- **Given exercise**
For the copy, please give all of the data again exactly and leave the pictures out.

- **Data block**
#####
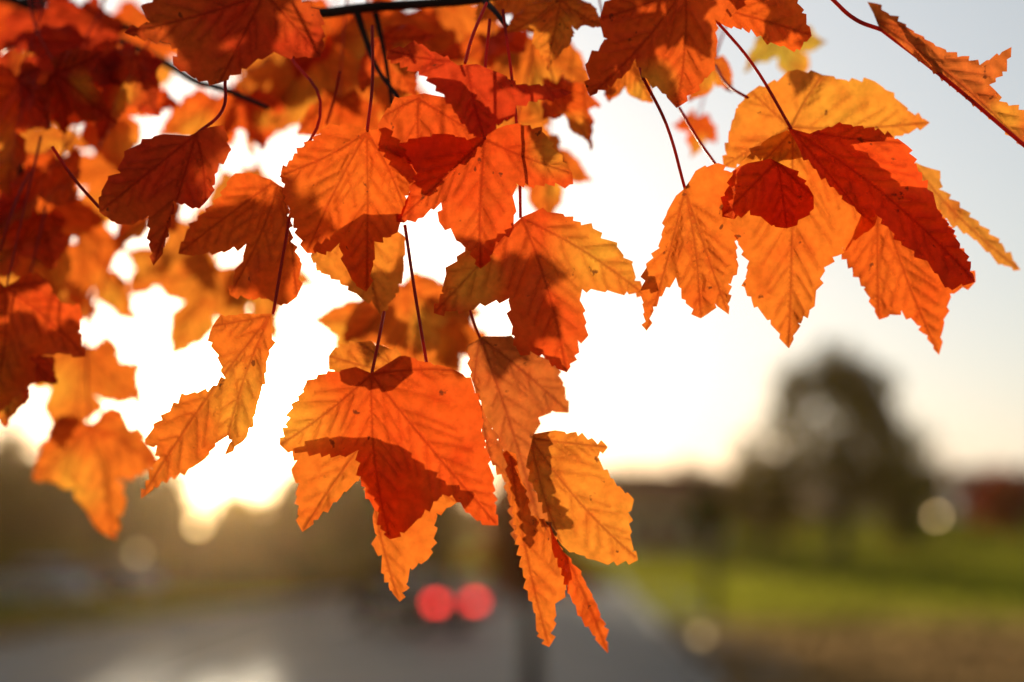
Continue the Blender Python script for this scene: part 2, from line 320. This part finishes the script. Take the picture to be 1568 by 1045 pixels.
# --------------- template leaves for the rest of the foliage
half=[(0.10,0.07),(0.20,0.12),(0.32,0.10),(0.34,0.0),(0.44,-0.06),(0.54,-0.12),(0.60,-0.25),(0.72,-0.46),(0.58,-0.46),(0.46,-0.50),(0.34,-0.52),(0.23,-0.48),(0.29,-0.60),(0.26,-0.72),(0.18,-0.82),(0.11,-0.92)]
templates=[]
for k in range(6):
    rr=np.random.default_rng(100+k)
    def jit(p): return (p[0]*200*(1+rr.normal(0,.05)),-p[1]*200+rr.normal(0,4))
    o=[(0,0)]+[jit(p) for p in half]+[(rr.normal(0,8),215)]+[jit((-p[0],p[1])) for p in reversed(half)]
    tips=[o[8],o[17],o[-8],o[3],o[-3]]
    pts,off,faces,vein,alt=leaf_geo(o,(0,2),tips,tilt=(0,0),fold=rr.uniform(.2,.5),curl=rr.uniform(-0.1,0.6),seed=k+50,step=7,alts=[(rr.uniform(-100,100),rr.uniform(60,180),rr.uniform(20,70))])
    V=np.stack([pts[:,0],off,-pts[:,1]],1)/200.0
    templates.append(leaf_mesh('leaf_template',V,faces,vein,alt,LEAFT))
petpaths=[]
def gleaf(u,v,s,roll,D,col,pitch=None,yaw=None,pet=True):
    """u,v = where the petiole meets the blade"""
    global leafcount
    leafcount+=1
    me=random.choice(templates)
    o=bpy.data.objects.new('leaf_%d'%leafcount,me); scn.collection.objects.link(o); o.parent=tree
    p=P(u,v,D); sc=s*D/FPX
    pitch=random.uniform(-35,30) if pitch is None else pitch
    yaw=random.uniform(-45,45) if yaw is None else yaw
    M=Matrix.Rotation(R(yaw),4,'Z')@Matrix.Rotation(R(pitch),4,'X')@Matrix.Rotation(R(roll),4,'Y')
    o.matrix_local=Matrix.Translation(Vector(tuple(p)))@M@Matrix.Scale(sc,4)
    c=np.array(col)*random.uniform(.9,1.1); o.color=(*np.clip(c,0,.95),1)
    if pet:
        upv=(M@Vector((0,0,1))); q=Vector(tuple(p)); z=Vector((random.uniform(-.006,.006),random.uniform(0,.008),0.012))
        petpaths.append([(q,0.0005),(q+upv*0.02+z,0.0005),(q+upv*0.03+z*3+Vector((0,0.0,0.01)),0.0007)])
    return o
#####
- **Answer to the task**
Continue the Blender Python script for this scene: part 2, from line 320. This part finishes the script. Take the picture to be 1568 by 1045 pixels.
# --------------- template leaves for the rest of the foliage
half=[(0.10,0.07),(0.20,0.12),(0.32,0.10),(0.34,0.0),(0.44,-0.06),(0.54,-0.12),(0.60,-0.25),(0.72,-0.46),(0.58,-0.46),(0.46,-0.50),(0.34,-0.52),(0.23,-0.48),(0.29,-0.60),(0.26,-0.72),(0.18,-0.82),(0.11,-0.92)]
templates=[]
for k in range(6):
    rr=np.random.default_rng(100+k)
    def jit(p): return (p[0]*200*(1+rr.normal(0,.05)),-p[1]*200+rr.normal(0,4))
    o=[(0,0)]+[jit(p) for p in half]+[(rr.normal(0,8),215)]+[jit((-p[0],p[1])) for p in reversed(half)]
    tips=[o[8],o[17],o[-8],o[3],o[-3]]
    pts,off,faces,vein,alt=leaf_geo(o,(0,2),tips,tilt=(0,0),fold=rr.uniform(.2,.5),curl=rr.uniform(-0.1,0.6),seed=k+50,step=7,alts=[(rr.uniform(-100,100),rr.uniform(60,180),rr.uniform(20,70))])
    V=np.stack([pts[:,0],off,-pts[:,1]],1)/200.0
    templates.append(leaf_mesh('leaf_template',V,faces,vein,alt,LEAFT))
petpaths=[]
def gleaf(u,v,s,roll,D,col,pitch=None,yaw=None,pet=True):
    """u,v = where the petiole meets the blade"""
    global leafcount
    leafcount+=1
    me=random.choice(templates)
    o=bpy.data.objects.new('leaf_%d'%leafcount,me); scn.collection.objects.link(o); o.parent=tree
    p=P(u,v,D); sc=s*D/FPX
    pitch=random.uniform(-35,30) if pitch is None else pitch
    yaw=random.uniform(-45,45) if yaw is None else yaw
    M=Matrix.Rotation(R(yaw),4,'Z')@Matrix.Rotation(R(pitch),4,'X')@Matrix.Rotation(R(roll),4,'Y')
    o.matrix_local=Matrix.Translation(Vector(tuple(p)))@M@Matrix.Scale(sc,4)
    c=np.array(col)*random.uniform(.9,1.1); o.color=(*np.clip(c,0,.95),1)
    if pet:
        upv=(M@Vector((0,0,1))); q=Vector(tuple(p)); z=Vector((random.uniform(-.006,.006),random.uniform(0,.008),0.012))
        petpaths.append([(q,0.0005),(q+upv*0.02+z,0.0005),(q+upv*0.03+z*3+Vector((0,0.0,0.01)),0.0007)])
    return o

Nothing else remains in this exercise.